El siglo XX nos dejó un mapa claro de lo que significa el autoritarismo en su versión más descarnada. Hitler en Alemania y Stalin en la Unión Soviética, extremos de derecha e izquierda, mostraron cómo el afán de control absoluto arrasó con la dignidad de los pueblos. Ambos proclamaban defender al pueblo pero terminaron convirtiéndolo en masa obediente, persiguiendo al librepensador como enemigo y castigando la diferencia como si fuera una traición. A su vez que en América Latina también lo vimos con dictaduras militares que se autoproclamaban guardianas del orden y sembraron terror, y con gobiernos populistas que se proclamaban defensores de los trabajadores pero terminaron controlando sus voces, limitando sus libertades y disciplinando a quienes se animaban a pensar distinto.
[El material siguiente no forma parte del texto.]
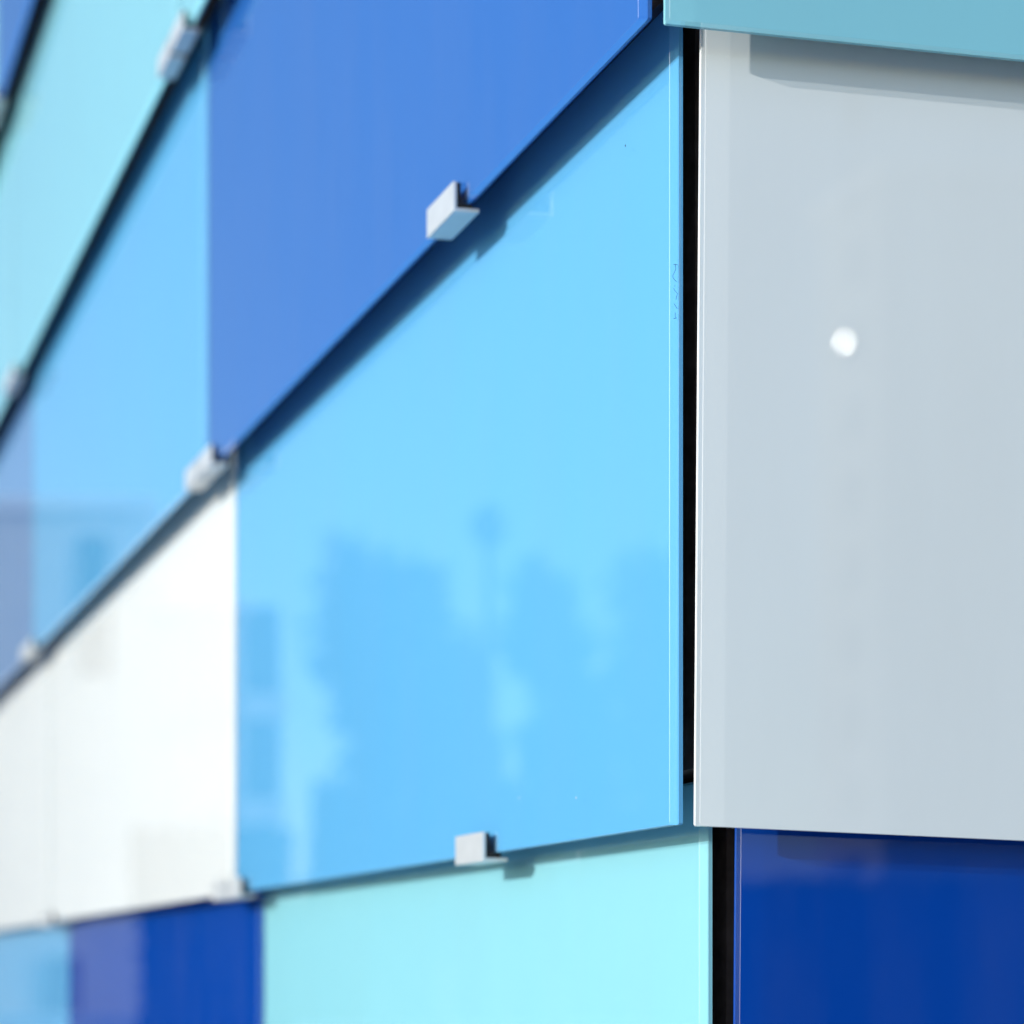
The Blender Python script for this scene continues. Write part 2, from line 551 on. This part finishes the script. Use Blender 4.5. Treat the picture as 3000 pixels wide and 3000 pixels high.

La historia es cruel en su veredicto, los autoritarios concentran poder pero no construyen comunidad, gobiernan con miedo pero terminan en el olvido o en el repudio, porque el miedo nunca es eterno y la memoria siempre vuelve.
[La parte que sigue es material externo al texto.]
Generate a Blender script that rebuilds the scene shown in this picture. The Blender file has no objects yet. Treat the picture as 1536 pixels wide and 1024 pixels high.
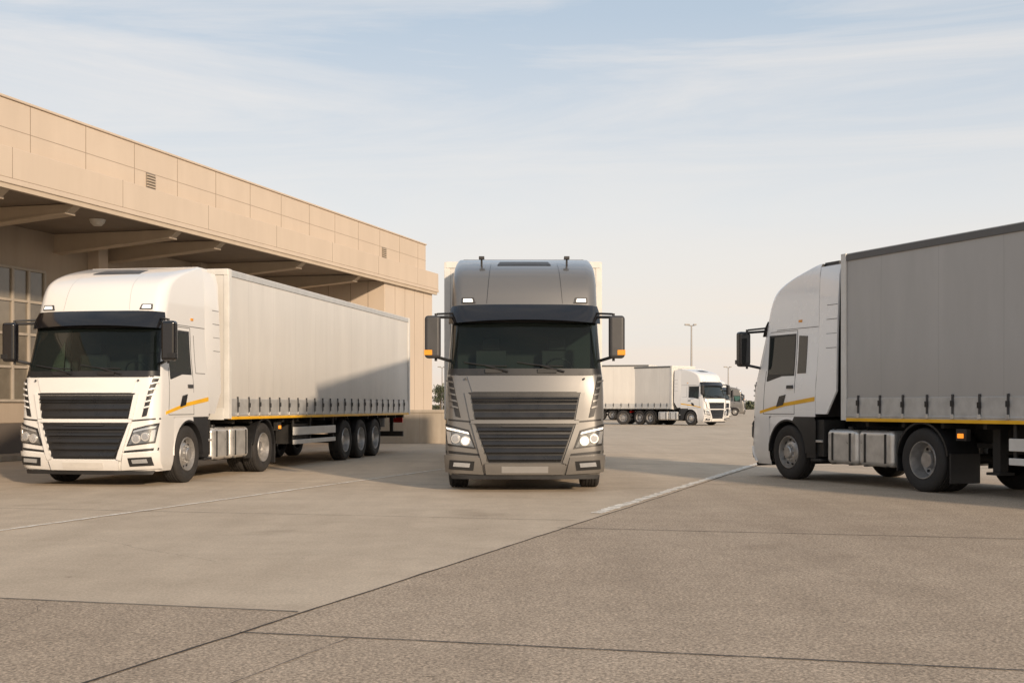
import bpy, math, random
import numpy as np
from mathutils import Vector
DEBUG=None
random.seed(7)
D=bpy.data
scn=bpy.context.scene
scn.view_settings.view_transform='Standard'
try: scn.view_settings.look='None'
except Exception: pass
scn.view_settings.exposure=0

# ------------------------------------------------------------------ materials
def nt(mat):
    mat.use_nodes=True
    t=mat.node_tree
    b=t.nodes.get('Principled BSDF')
    return t,b
def N(t,typ,**kw):
    n=t.nodes.new(typ)
    for k,v in kw.items(): setattr(n,k,v)
    return n
def noise(t,scale,detail=4,rough=.55,vec=None):
    n=N(t,'ShaderNodeTexNoise'); n.inputs['Scale'].default_value=scale
    n.inputs['Detail'].default_value=detail; n.inputs['Roughness'].default_value=rough
    if vec is not None: t.links.new(vec,n.inputs['Vector'])
    return n
def ramp(t,fac,stops):
    r=N(t,'ShaderNodeValToRGB'); t.links.new(fac,r.inputs['Fac'])
    el=r.color_ramp.elements
    el[0].position=stops[0][0]; el[0].color=(*stops[0][1],1)
    el[1].position=stops[-1][0]; el[1].color=(*stops[-1][1],1)
    for p,c in stops[1:-1]:
        e=el.new(p); e.color=(*c,1)
    return r
def mixc(t,fac,a,b,mode='MIX'):
    m=N(t,'ShaderNodeMix'); m.data_type='RGBA'; m.blend_type=mode
    for sock,val in ((m.inputs[0],fac),(m.inputs[6],a),(m.inputs[7],b)):
        if isinstance(val,(int,float)): sock.default_value=val
        elif isinstance(val,tuple): sock.default_value=(*val,1)
        else: t.links.new(val,sock)
    return m.outputs[2]
def math_(t,op,a,b=None,c=None):
    m=N(t,'ShaderNodeMath'); m.operation=op
    for i,v in enumerate((a,b,c)):
        if v is None: continue
        if isinstance(v,(int,float)): m.inputs[i].default_value=v
        else: t.links.new(v,m.inputs[i])
    return m.outputs[0]
def simple(name,col,rough=.5,metal=0,coat=0,var=.12,nscale=3.0,bump=0,bscale=40,spec=None):
    m=D.materials.new(name); t,b=nt(m)
    tc=N(t,'ShaderNodeTexCoord')
    n=noise(t,nscale,4,.6,tc.outputs['Object'])
    dark=tuple(c*(1-var) for c in col); lite=tuple(min(1,c*(1+var*.6)) for c in col)
    r=ramp(t,n.outputs['Fac'],[(.3,dark),(.7,lite)])
    t.links.new(r.outputs['Color'],b.inputs['Base Color'])
    rr=N(t,'ShaderNodeMapRange'); t.links.new(n.outputs['Fac'],rr.inputs['Value'])
    rr.inputs['From Min'].default_value=.3; rr.inputs['From Max'].default_value=.7
    rr.inputs['To Min'].default_value=max(.02,rough*.8); rr.inputs['To Max'].default_value=min(1,rough*1.2)
    t.links.new(rr.outputs['Result'],b.inputs['Roughness'])
    b.inputs['Metallic'].default_value=metal
    b.inputs['Coat Weight'].default_value=coat
    b.inputs['Coat Roughness'].default_value=.06
    if spec is not None: b.inputs['Specular IOR Level'].default_value=spec
    if bump:
        n2=noise(t,bscale,3,.6,tc.outputs['Object'])
        bp=N(t,'ShaderNodeBump'); bp.inputs['Strength'].default_value=bump; bp.inputs['Distance'].default_value=.01
        t.links.new(n2.outputs['Fac'],bp.inputs['Height']); t.links.new(bp.outputs['Normal'],b.inputs['Normal'])
    return m
def paint(name,col,metal=0,rough=.32):
    m=D.materials.new(name); t,b=nt(m)
    tc=N(t,'ShaderNodeTexCoord')
    sp=N(t,'ShaderNodeSeparateXYZ'); t.links.new(tc.outputs['Object'],sp.inputs[0])
    n=noise(t,2.2,5,.65,tc.outputs['Object'])
    # road dust gathers low on the body
    h=N(t,'ShaderNodeMapRange'); t.links.new(sp.outputs['Z'],h.inputs['Value'])
    h.inputs['From Min'].default_value=.2; h.inputs['From Max'].default_value=1.3
    h.inputs['To Min'].default_value=.42; h.inputs['To Max'].default_value=.04
    f=math_(t,'MULTIPLY',h.outputs['Result'],n.outputs['Fac'])
    c=mixc(t,f,col,(.28,.24,.19))
    t.links.new(c,b.inputs['Base Color'])
    rr=math_(t,'MULTIPLY_ADD',f,.6,rough)
    t.links.new(rr,b.inputs['Roughness'])
    b.inputs['Metallic'].default_value=metal
    b.inputs['Coat Weight'].default_value=.8; b.inputs['Coat Roughness'].default_value=.06
    return m
def curtain_mat(name,col):
    m=D.materials.new(name); t,b=nt(m)
    tc=N(t,'ShaderNodeTexCoord')
    mp=N(t,'ShaderNodeMapping'); mp.inputs['Scale'].default_value=(1,1.6,.35)
    t.links.new(tc.outputs['Object'],mp.inputs['Vector'])
    n=noise(t,1.0,6,.6,mp.outputs['Vector'])
    r=ramp(t,n.outputs['Fac'],[(.28,tuple(c*.86 for c in col)),(.72,col)])
    sp=N(t,'ShaderNodeSeparateXYZ'); t.links.new(tc.outputs['Object'],sp.inputs[0])
    h=N(t,'ShaderNodeMapRange'); t.links.new(sp.outputs['Z'],h.inputs['Value'])
    h.inputs['From Min'].default_value=1.1; h.inputs['From Max'].default_value=2.3
    h.inputs['To Min'].default_value=.40; h.inputs['To Max'].default_value=0
    f=math_(t,'MULTIPLY',h.outputs['Result'],n.outputs['Fac'])
    c=mixc(t,f,r.outputs['Color'],(.27,.22,.17))
    # faint weld seams in the tarpaulin
    ph=math_(t,'FRACT',math_(t,'MULTIPLY',sp.outputs['Y'],1/1.34))
    sm=math_(t,'LESS_THAN',ph,.012)
    c=mixc(t,math_(t,'MULTIPLY',sm,.16),c,(.12,.11,.10))
    t.links.new(c,b.inputs['Base Color'])
    b.inputs['Roughness'].default_value=.42
    n2=noise(t,2.2,3,.5,mp.outputs['Vector'])
    bp=N(t,'ShaderNodeBump'); bp.inputs['Strength'].default_value=.25; bp.inputs['Distance'].default_value=.02
    t.links.new(n2.outputs['Fac'],bp.inputs['Height']); t.links.new(bp.outputs['Normal'],b.inputs['Normal'])
    return m
def glass_mat(name,tint,tr):
    m=D.materials.new(name); t,b=nt(m)
    out=[n for n in t.nodes if n.type=='OUTPUT_MATERIAL'][0]
    b.inputs['Base Color'].default_value=(.012,.016,.016,1); b.inputs['Roughness'].default_value=.03
    b.inputs['IOR'].default_value=1.6
    tp=N(t,'ShaderNodeBsdfTransparent'); tp.inputs[0].default_value=(*tint,1)
    mx=N(t,'ShaderNodeMixShader')
    fr=N(t,'ShaderNodeFresnel'); fr.inputs['IOR'].default_value=1.6
    f=math_(t,'MULTIPLY_ADD',fr.outputs[0],tr,1-tr)
    t.links.new(f,mx.inputs[0]); t.links.new(tp.outputs[0],mx.inputs[1]); t.links.new(b.outputs[0],mx.inputs[2])
    t.links.new(mx.outputs[0],out.inputs['Surface'])
    return m
def emis(name,col,s):
    m=D.materials.new(name); t,b=nt(m)
    b.inputs['Base Color'].default_value=(*col,1); b.inputs['Roughness'].default_value=.15
    b.inputs['Emission Color'].default_value=(*col,1); b.inputs['Emission Strength'].default_value=s
    return m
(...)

Pero no hace falta hablar sólo de grandes nombres ni de regímenes, porque el autoritarismo también se mete en nuestro día a día, en los lugares de trabajo donde el jefe confunde respeto con miedo y se aferra al control antes que a la confianza, en los hogares donde el padre o la madre entienden la obediencia como sumisión y no como aprendizaje compartido, en los vínculos donde lo único que importa es la voz más fuerte y no la palabra más justa. Cuando la convivencia se organiza en torno al miedo, el resultado es siempre el mismo: obediencia mientras dura la fuerza y distancia o resentimiento cuando esa fuerza se apaga. Lo más llamativo es que el autoritarismo suele aparecer en quienes dicen gobernar para los demás, en gobiernos que se proclaman populares y terminan limitando a los mismos trabajadores que decían defender, en líderes que se presentan como la voz del pueblo y terminan silenciando las voces que no encajan en su molde, en la sobrerregulación y en el control obsesivo que lejos de fortalecer debilitan al Estado, porque una comunidad libre crece y aporta mientras que una comunidad sometida apenas sobrevive.
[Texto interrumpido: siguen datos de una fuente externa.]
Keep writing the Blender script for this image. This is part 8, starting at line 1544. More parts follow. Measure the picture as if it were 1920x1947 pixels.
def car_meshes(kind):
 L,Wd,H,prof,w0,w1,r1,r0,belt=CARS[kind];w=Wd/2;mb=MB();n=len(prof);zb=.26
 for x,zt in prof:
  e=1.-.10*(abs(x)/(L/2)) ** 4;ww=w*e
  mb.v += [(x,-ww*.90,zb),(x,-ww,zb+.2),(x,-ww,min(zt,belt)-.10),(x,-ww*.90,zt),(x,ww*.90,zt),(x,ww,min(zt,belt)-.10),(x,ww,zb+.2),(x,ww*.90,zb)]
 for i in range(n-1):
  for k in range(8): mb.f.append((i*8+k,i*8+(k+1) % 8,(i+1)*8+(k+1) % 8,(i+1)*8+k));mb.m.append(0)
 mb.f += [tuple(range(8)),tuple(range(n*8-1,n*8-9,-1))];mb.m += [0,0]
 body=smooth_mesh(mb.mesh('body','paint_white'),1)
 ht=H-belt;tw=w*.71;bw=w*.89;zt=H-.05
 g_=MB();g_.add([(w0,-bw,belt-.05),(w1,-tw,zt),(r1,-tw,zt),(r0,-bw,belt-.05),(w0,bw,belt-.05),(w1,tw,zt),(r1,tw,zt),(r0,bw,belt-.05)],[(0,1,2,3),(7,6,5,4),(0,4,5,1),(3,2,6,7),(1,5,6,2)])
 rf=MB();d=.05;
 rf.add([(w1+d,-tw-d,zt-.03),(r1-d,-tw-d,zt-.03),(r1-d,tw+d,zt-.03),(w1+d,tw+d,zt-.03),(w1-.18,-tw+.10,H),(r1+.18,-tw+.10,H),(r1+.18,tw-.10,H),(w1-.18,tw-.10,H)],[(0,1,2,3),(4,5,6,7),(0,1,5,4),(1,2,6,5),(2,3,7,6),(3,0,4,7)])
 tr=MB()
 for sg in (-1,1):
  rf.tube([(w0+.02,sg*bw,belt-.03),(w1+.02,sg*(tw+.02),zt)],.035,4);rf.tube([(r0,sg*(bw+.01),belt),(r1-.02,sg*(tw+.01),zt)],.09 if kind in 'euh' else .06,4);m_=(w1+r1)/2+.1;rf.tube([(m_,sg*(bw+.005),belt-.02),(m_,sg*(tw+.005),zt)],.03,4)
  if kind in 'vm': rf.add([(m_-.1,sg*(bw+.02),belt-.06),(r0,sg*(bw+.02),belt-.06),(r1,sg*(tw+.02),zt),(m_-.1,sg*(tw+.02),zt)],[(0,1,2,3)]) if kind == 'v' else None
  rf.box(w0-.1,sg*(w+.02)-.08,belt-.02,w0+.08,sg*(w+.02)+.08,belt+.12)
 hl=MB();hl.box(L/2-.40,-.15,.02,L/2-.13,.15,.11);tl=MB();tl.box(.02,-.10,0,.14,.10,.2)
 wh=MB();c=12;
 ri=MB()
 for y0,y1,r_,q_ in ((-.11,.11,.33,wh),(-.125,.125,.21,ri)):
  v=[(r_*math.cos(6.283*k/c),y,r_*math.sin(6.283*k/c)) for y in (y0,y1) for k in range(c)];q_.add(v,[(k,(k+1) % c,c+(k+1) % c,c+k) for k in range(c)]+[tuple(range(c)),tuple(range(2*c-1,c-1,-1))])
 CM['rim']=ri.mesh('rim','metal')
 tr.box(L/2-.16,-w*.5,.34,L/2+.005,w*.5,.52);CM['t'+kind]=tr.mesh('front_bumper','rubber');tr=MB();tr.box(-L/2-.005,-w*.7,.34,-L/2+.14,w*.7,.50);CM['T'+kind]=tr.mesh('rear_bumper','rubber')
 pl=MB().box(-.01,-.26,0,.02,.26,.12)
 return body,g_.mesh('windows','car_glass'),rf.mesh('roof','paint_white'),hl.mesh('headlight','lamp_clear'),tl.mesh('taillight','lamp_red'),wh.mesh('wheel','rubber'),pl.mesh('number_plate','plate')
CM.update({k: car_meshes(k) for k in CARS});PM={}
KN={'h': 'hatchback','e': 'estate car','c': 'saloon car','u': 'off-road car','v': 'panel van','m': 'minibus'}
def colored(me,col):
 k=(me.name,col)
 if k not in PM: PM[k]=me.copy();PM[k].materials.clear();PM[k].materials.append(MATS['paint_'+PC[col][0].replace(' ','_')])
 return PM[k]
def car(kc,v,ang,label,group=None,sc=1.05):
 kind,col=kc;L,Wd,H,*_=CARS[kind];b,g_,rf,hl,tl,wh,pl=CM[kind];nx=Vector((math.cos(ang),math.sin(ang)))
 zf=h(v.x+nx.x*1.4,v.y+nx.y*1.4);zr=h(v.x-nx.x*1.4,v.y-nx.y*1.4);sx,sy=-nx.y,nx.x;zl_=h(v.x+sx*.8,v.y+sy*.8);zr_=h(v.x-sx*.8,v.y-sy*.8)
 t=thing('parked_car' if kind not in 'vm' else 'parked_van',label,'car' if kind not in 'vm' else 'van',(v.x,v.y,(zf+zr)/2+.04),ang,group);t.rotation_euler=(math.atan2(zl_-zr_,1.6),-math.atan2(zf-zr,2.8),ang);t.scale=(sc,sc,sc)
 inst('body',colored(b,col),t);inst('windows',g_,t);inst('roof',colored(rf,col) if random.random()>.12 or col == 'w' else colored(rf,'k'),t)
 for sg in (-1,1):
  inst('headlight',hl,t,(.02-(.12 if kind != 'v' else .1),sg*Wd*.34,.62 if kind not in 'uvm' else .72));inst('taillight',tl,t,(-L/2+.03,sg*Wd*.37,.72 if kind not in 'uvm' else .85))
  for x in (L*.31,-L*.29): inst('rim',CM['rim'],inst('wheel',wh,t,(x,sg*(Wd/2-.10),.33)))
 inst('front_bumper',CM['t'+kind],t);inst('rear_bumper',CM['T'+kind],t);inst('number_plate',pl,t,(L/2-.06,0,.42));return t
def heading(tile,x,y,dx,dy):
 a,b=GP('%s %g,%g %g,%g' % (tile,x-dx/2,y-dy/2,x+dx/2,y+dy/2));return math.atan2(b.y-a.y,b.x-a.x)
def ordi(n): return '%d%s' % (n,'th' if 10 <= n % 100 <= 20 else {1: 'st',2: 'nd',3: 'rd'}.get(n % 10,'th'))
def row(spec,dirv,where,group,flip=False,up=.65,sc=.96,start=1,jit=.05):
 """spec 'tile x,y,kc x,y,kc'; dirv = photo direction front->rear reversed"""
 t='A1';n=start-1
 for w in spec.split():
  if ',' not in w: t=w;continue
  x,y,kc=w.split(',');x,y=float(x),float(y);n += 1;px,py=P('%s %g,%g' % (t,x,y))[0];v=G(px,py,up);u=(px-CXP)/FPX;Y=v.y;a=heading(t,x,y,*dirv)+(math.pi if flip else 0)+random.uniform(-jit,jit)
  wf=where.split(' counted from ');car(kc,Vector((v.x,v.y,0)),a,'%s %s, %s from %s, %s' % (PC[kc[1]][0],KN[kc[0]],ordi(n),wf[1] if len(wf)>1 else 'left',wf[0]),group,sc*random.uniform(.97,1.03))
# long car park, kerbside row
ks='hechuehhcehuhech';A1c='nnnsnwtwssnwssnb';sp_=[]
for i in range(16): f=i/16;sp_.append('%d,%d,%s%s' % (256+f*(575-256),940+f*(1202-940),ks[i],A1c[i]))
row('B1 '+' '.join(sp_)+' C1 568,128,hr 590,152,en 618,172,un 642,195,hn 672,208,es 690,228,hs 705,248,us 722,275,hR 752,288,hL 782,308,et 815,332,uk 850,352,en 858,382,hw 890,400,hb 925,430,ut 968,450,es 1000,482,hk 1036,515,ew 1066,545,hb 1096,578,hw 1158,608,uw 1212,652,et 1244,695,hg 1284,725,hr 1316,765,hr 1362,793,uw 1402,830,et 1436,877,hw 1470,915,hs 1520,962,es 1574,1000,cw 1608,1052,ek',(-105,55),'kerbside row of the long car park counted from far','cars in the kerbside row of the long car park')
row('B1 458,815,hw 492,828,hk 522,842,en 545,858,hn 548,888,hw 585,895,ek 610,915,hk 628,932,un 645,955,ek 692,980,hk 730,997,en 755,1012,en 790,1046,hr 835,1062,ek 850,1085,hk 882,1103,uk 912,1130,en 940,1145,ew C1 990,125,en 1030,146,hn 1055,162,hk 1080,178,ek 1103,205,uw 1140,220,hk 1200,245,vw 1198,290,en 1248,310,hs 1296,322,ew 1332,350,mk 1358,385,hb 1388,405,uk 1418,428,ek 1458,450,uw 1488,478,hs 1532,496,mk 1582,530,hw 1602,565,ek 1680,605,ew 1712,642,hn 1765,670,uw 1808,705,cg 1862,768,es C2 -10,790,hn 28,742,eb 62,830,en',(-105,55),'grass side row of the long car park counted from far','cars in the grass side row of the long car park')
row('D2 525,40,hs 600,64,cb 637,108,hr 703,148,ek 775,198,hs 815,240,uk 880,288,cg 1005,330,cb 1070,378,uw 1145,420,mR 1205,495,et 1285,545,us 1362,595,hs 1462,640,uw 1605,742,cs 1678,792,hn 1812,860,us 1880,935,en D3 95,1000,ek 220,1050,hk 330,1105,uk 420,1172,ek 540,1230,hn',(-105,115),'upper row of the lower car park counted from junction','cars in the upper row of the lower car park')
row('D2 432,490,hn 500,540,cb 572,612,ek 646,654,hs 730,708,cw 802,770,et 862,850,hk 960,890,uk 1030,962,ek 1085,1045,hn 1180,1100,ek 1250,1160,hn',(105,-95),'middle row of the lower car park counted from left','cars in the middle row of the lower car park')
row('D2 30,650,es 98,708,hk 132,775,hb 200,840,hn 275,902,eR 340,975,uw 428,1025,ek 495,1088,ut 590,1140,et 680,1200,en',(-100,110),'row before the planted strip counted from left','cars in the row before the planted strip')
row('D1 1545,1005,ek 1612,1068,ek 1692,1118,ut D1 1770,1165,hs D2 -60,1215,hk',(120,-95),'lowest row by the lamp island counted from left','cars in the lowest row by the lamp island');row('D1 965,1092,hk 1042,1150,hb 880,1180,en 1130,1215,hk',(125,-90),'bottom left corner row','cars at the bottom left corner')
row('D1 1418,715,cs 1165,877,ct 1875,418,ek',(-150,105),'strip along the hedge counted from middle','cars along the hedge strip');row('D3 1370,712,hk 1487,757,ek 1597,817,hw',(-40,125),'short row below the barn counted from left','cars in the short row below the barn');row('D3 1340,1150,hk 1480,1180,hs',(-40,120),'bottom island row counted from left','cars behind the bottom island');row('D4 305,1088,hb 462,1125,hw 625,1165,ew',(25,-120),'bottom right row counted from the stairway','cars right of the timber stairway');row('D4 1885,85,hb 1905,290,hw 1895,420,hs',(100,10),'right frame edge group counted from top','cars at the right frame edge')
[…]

La experiencia interreligiosa muestra un camino distinto, porque durante siglos las religiones se enfrentaron intentando imponerse unas sobre otras, pero el tiempo y la memoria de tanto dolor dejaron en claro que la convivencia no se construye desde la imposición sino desde el respeto. Hoy, las mesas de diálogo interreligioso son prueba de que se puede convivir en la diferencia, de que la diversidad no es amenaza sino riqueza, y ese mismo aprendizaje deberían incorporarlo los líderes políticos, los jefes de empresas y también quienes conducen hogares, porque la autoridad real no nace del grito ni de la amenaza sino de la confianza y del ejemplo.

El autoritarismo es una armadura que protege a los incapaces de dialogar, pero como toda armadura encierra más de lo que defiende. Quien necesita imponerse para ser obedecido nunca será respetado por sí mismo, porque su poder depende de la fuerza y no de la legitimidad. Por eso tantos autoritarios terminaron solos, temidos mientras pudieron castigar y olvidados cuando perdieron la capacidad de hacerlo. La verdadera autoridad no necesita imponerse, porque se reconoce sola, y el poder que se construye en el diálogo y en el respeto trasciende a la persona, porque no se basa en la obediencia forzada sino en la confianza compartida.

El autoritarismo puede dar miedo, pero nunca dará futuro, porque los pueblos crecen en libertad y no en cadenas. Y aunque a veces parezca que la fuerza arrasa con todo, la historia demuestra que siempre llega el momento en que la palabra abre caminos donde la imposición solo había levantado muros. Esa es la verdadera victoria, saber que la confianza no se decreta ni se impone, se gana, que el respeto no se exige, se inspira, y que la libertad no es un lujo sino el suelo común desde donde una comunidad puede levantarse. Quienes eligen el diálogo y el acuerdo quizás tarden más en ser escuchados, pero son los únicos que dejan una huella que perdura, porque construyen algo más grande que el poder, construyen el futuro.